Monday Morning Links

Miscellaneous material to start your week.

- Alex Himelfarb and Jordan Himelfarb comment on the dangers of failing to talk about taxes:
The tax debate is often muddied by disagreement about whether taxes have actually gone up or down. As the economy grows, so too do tax revenues and spending, which is why many (though not all) prefer to measure tax as a percentage of the economy (GDP). The only good data on this come from StatsCan in a survey discontinued in 2008. These numbers show a decline in the scale of tax and spending over the last several decades, as do international comparisons. And using the federal government’s own projections, the scale of federal tax and spending will, over the next years, fall to lows not seen for seven decades.
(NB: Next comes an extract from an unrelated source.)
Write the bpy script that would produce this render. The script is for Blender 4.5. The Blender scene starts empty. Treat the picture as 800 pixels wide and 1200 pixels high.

Whether we’re taxed too much or too little is a perennial debate that now needs rebalancing. It’s all well and good to say that many Canadians want smaller government but that means nothing unless it’s based on some understanding of how this will affect our ability to pursue our shared goals. We ought to know what we’re giving up before we celebrate the next round of tax cuts.

It’s time we restored the tax debate to its rightful place within a larger conversation, which has all but vanished, about the kind of country we want and are willing to pay for.
- Marc Taliano writes that rather than solving any problems arising out of limited public resources, privatization only exacerbates the problem of public dollars being diverted to corporate purposes. And Paul Krugman notes that Cliven Bundy represents a perfect example of an anti-social businessman portraying himself as an individualist while blatantly stealing public resources.

- Marc Zwelling points out the challenge facing progressive voices in discussing poverty, as the general public is willing to respond to the issue when prompted while having little history of considering it as a top-of-mind concern.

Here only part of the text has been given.